Doaa Kassem, like most Egyptian women, is used to being catcalled and grabbed at by men in the crowded streets of Cairo. The 24-year-old executive secretary is well versed in women’s rights, having studied the subject in Sweden, and she is bolder than most when it comes to dealing with her harassers. “I’m brave enough to stop them and tell them [what they’re doing is wrong],” she says. Sometimes she even chases them down.
Kassem may be brave, but she’s under no illusions about the Egyptian government’s attitude toward the issue. “The government has always denied sexual harassment [happens] in the street,” she says. So when Kassem is shown the new government-issued pamphlet titled “Sexual Harassment: Causes and Solutions,” her eyes widen.
Last week, Egypt’s Ministry of Endowments, the government division responsible for the administration of mosques, distributed the informational booklet to mosques across the country in what appears to be one of the first serious government responses to a problem that has become impossible to ignore. While Egypt’s sexual harassment epidemic has earned the country a reputation as one of the worst harassment locations in the Middle East, the government has gained notoriety among bloggers and human rights groups for denying the very existence of a problem. Then in 2008, the Egyptian Center for Women’s Rights, a Cairo-based NGO, released the first extensive report on the issue. Out of 1,010 Egyptian women surveyed, some 83% said they had experienced sexual harassment. Nearly half reported being subject to harassment on a daily basis, with abuses ranging from lewd comments to violent molestation.
The report, which also documented the widespread belief that women are largely to blame for their harassment woes, set off a debate in the Egyptian and foreign press over who is at fault, and what steps if any need to be taken. The government decided that one way to tackle the problem was to address it through the teachings of Islam. “Sexual Harassment: Causes and Solutions,” which was distributed to 50,000 imams nationwide, lists five causes of harassment, including weak religious awareness and mental and cultural emptiness. It also suggests ways to tackle the problem. “When the imams realize that sexual harassment is a social hazard, and they understand the reasons behind it, then they start spreading the message,” says Salem Geleil, Egypt’s Deputy Minister of Endowments and the book’s editor. “Egyptians are very religious … So when you approach a cause from a religious point of view, the response is very strong.”

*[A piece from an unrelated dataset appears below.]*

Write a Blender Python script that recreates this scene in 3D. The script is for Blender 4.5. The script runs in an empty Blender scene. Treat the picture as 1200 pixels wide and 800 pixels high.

It’s not the first educational pamphlet of its kind. In the past, the ministry has offered mosques similar guidebooks on issues ranging from terrorism to women’s dress. And the solutions proposed in the booklet which range from a greater adherence to religious and family values to better law enforcement don’t necessarily match the advice preached by women’s groups, who focus primarily on drafting formal legislation on the matter and promoting female empowerment. Nevertheless, the ministry’s decision to address the issue at all, and on such a scale, may indicate a marked shift from the government’s stance just last year: that sexual harassment is the problem of just a few individuals. “It’s a big change,” says Rasha Hassan, the main researcher at the Egyptian Center for Women’s Rights . “Of course the government still needs to do a lot. But nowadays we can see some change in the ministries.”
And there have been other indicators of change as well. Last fall, an Egyptian man was sentenced to three years in prison in the first known conviction on sexual harassment charges in the nation’s history. In November, the police initiated a harassment crackdown, arresting over 500 men in a single day, although since then actions to combat the problem have been inconsistent. Women’s rights groups are urging more women take matters into their own hands and file formal complaints a daunting task, especially as women point to police as being among their daily harassers. “There is a culture here, when someone goes to the police to file a report, it is considered scandalous, so for that reason, women stay home to avoid scandal,” says Deputy Minister Geleil.
But tackling sexual harassment also means addressing the wider issue of Egypt’s social malaise. When looking for the roots of the problem, sociologists and community leaders point to a generation of underemployed, frustrated young men struggling against the backdrop of a worsening economy, in a culture that frowns upon pre-marital relationships and demands that a man reach a certain level of economic stability before considering marriage. “We have been discussing the issue of harassment for years, because it’s an old phenomenon,” says Sheikh Ahmed Turky, an imam who leads a congregation of several thousand at one of Cairo’s largest mosques, Masgid al-Noor. Still, he says “the pressures of living and the costs of marriage” have added to it.
There are calls for the government to draft a law specifically aimed at curbing sexual harassment, but even that may not be enough. “I think that any law against sexual harassment in the streets or in the workplace is a good step forward,” says Nadya Khalife, a Middle East expert in the women’s rights division of Human Rights Watch. “However [it] still requires the government to effectively enforce the law by creating mechanisms to ensure that women do report sexual harassment incidents, and that these incidents are dealt with appropriately.”
Indeed, change may be slow to come, but in Egypt some activists are encouraged by the small signs of progress. “We can’t change the culture or the people in one day,” says ECWR’s Hassan. “But we are trying to do a lot of things … We try to make changes with the government first, and then the people.”
Says Kassem, examining the pages of the government’s first ever sexual harassment pamphlet: “It’s a step.”